Problem statement: Reproduce the records exactly.

Recorded information:
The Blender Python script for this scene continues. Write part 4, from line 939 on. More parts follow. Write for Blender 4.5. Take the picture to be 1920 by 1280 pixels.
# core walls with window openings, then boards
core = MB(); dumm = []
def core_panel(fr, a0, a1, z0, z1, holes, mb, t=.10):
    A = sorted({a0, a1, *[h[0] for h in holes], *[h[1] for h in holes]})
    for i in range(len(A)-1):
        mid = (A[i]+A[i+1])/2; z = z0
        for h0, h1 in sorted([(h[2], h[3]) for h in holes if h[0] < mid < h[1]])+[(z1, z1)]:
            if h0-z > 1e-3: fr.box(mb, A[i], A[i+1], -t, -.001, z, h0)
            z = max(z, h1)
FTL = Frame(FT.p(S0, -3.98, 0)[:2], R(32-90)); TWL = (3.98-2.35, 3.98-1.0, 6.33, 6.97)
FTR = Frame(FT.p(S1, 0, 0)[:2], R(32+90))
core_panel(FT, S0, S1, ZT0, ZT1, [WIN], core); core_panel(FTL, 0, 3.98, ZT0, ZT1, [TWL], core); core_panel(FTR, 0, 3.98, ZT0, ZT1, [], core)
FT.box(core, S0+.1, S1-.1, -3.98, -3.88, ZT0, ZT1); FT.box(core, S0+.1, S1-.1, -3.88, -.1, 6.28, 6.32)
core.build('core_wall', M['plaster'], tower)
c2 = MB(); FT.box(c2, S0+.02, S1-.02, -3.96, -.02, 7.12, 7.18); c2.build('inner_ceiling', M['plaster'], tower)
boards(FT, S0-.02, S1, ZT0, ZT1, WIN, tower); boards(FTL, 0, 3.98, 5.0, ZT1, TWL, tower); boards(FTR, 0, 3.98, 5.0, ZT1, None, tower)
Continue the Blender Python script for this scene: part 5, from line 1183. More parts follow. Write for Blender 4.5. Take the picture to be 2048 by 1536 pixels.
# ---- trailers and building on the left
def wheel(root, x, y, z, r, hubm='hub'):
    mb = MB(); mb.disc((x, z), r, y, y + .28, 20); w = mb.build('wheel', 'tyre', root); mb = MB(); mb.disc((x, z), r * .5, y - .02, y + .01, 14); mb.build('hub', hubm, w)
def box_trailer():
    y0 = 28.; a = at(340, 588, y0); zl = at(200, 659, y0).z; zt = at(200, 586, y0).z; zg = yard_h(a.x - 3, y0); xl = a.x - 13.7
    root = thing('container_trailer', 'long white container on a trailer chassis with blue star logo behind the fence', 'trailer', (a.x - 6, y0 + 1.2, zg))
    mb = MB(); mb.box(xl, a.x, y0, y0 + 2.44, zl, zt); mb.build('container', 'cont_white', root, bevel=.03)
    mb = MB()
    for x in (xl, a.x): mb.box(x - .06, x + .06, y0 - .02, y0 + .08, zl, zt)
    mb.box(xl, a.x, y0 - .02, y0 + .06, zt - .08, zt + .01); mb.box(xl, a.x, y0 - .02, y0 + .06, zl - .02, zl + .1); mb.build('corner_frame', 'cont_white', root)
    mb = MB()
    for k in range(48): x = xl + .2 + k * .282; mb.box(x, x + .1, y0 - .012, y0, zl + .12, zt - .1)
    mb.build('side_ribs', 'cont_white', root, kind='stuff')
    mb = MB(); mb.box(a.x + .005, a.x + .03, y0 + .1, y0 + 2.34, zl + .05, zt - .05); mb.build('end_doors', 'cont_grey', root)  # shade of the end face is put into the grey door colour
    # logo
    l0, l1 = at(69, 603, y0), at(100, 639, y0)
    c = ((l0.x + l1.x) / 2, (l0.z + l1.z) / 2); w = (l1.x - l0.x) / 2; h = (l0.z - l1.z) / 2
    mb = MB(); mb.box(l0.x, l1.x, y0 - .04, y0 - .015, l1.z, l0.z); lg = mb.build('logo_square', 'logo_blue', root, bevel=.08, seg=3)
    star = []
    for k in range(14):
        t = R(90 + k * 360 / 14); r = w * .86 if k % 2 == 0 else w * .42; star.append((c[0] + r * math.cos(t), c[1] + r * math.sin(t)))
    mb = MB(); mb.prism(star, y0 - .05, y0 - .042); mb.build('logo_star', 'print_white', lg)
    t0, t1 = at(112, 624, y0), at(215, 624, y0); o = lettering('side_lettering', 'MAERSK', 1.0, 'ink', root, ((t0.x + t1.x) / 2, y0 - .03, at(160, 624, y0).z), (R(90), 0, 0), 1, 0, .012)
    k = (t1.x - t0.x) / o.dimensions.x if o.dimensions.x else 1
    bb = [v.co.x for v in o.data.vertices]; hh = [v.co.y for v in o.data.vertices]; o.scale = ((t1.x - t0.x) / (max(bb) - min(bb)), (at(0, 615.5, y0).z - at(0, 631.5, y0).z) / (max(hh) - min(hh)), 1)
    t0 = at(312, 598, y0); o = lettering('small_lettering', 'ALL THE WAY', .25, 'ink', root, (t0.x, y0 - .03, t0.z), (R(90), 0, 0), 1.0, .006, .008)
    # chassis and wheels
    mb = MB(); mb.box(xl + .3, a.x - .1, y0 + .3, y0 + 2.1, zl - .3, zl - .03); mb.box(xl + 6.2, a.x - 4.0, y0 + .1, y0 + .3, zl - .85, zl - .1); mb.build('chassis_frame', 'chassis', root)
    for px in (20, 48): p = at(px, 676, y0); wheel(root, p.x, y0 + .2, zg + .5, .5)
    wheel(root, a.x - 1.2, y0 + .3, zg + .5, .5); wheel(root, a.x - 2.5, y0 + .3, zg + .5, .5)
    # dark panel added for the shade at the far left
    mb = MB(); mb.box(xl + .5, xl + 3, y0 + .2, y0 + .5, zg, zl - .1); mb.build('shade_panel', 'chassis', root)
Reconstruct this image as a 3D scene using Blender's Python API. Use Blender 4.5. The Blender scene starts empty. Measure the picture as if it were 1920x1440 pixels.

Result for this exercise:
The Blender Python script for this scene continues. Write part 4, from line 939 on. More parts follow. Write for Blender 4.5. Take the picture to be 1920 by 1280 pixels.
# core walls with window openings, then boards
core = MB(); dumm = []
def core_panel(fr, a0, a1, z0, z1, holes, mb, t=.10):
    A = sorted({a0, a1, *[h[0] for h in holes], *[h[1] for h in holes]})
    for i in range(len(A)-1):
        mid = (A[i]+A[i+1])/2; z = z0
        for h0, h1 in sorted([(h[2], h[3]) for h in holes if h[0] < mid < h[1]])+[(z1, z1)]:
            if h0-z > 1e-3: fr.box(mb, A[i], A[i+1], -t, -.001, z, h0)
            z = max(z, h1)
FTL = Frame(FT.p(S0, -3.98, 0)[:2], R(32-90)); TWL = (3.98-2.35, 3.98-1.0, 6.33, 6.97)
FTR = Frame(FT.p(S1, 0, 0)[:2], R(32+90))
core_panel(FT, S0, S1, ZT0, ZT1, [WIN], core); core_panel(FTL, 0, 3.98, ZT0, ZT1, [TWL], core); core_panel(FTR, 0, 3.98, ZT0, ZT1, [], core)
FT.box(core, S0+.1, S1-.1, -3.98, -3.88, ZT0, ZT1); FT.box(core, S0+.1, S1-.1, -3.88, -.1, 6.28, 6.32)
core.build('core_wall', M['plaster'], tower)
c2 = MB(); FT.box(c2, S0+.02, S1-.02, -3.96, -.02, 7.12, 7.18); c2.build('inner_ceiling', M['plaster'], tower)
boards(FT, S0-.02, S1, ZT0, ZT1, WIN, tower); boards(FTL, 0, 3.98, 5.0, ZT1, TWL, tower); boards(FTR, 0, 3.98, 5.0, ZT1, None, tower)
Continue the Blender Python script for this scene: part 5, from line 1183. More parts follow. Write for Blender 4.5. Take the picture to be 2048 by 1536 pixels.
# ---- trailers and building on the left
def wheel(root, x, y, z, r, hubm='hub'):
    mb = MB(); mb.disc((x, z), r, y, y + .28, 20); w = mb.build('wheel', 'tyre', root); mb = MB(); mb.disc((x, z), r * .5, y - .02, y + .01, 14); mb.build('hub', hubm, w)
def box_trailer():
    y0 = 28.; a = at(340, 588, y0); zl = at(200, 659, y0).z; zt = at(200, 586, y0).z; zg = yard_h(a.x - 3, y0); xl = a.x - 13.7
    root = thing('container_trailer', 'long white container on a trailer chassis with blue star logo behind the fence', 'trailer', (a.x - 6, y0 + 1.2, zg))
    mb = MB(); mb.box(xl, a.x, y0, y0 + 2.44, zl, zt); mb.build('container', 'cont_white', root, bevel=.03)
    mb = MB()
    for x in (xl, a.x): mb.box(x - .06, x + .06, y0 - .02, y0 + .08, zl, zt)
    mb.box(xl, a.x, y0 - .02, y0 + .06, zt - .08, zt + .01); mb.box(xl, a.x, y0 - .02, y0 + .06, zl - .02, zl + .1); mb.build('corner_frame', 'cont_white', root)
    mb = MB()
    for k in range(48): x = xl + .2 + k * .282; mb.box(x, x + .1, y0 - .012, y0, zl + .12, zt - .1)
    mb.build('side_ribs', 'cont_white', root, kind='stuff')
    mb = MB(); mb.box(a.x + .005, a.x + .03, y0 + .1, y0 + 2.34, zl + .05, zt - .05); mb.build('end_doors', 'cont_grey', root)  # shade of the end face is put into the grey door colour
    # logo
    l0, l1 = at(69, 603, y0), at(100, 639, y0)
    c = ((l0.x + l1.x) / 2, (l0.z + l1.z) / 2); w = (l1.x - l0.x) / 2; h = (l0.z - l1.z) / 2
    mb = MB(); mb.box(l0.x, l1.x, y0 - .04, y0 - .015, l1.z, l0.z); lg = mb.build('logo_square', 'logo_blue', root, bevel=.08, seg=3)
    star = []
    for k in range(14):
        t = R(90 + k * 360 / 14); r = w * .86 if k % 2 == 0 else w * .42; star.append((c[0] + r * math.cos(t), c[1] + r * math.sin(t)))
    mb = MB(); mb.prism(star, y0 - .05, y0 - .042); mb.build('logo_star', 'print_white', lg)
    t0, t1 = at(112, 624, y0), at(215, 624, y0); o = lettering('side_lettering', 'MAERSK', 1.0, 'ink', root, ((t0.x + t1.x) / 2, y0 - .03, at(160, 624, y0).z), (R(90), 0, 0), 1, 0, .012)
    k = (t1.x - t0.x) / o.dimensions.x if o.dimensions.x else 1
    bb = [v.co.x for v in o.data.vertices]; hh = [v.co.y for v in o.data.vertices]; o.scale = ((t1.x - t0.x) / (max(bb) - min(bb)), (at(0, 615.5, y0).z - at(0, 631.5, y0).z) / (max(hh) - min(hh)), 1)
    t0 = at(312, 598, y0); o = lettering('small_lettering', 'ALL THE WAY', .25, 'ink', root, (t0.x, y0 - .03, t0.z), (R(90), 0, 0), 1.0, .006, .008)
    # chassis and wheels
    mb = MB(); mb.box(xl + .3, a.x - .1, y0 + .3, y0 + 2.1, zl - .3, zl - .03); mb.box(xl + 6.2, a.x - 4.0, y0 + .1, y0 + .3, zl - .85, zl - .1); mb.build('chassis_frame', 'chassis', root)
    for px in (20, 48): p = at(px, 676, y0); wheel(root, p.x, y0 + .2, zg + .5, .5)
    wheel(root, a.x - 1.2, y0 + .3, zg + .5, .5); wheel(root, a.x - 2.5, y0 + .3, zg + .5, .5)
    # dark panel added for the shade at the far left
    mb = MB(); mb.box(xl + .5, xl + 3, y0 + .2, y0 + .5, zg, zl - .1); mb.build('shade_panel', 'chassis', root)
Reconstruct this image as a 3D scene using Blender's Python API. Use Blender 4.5. The Blender scene starts empty. Measure the picture as if it were 1920x1440 pixels.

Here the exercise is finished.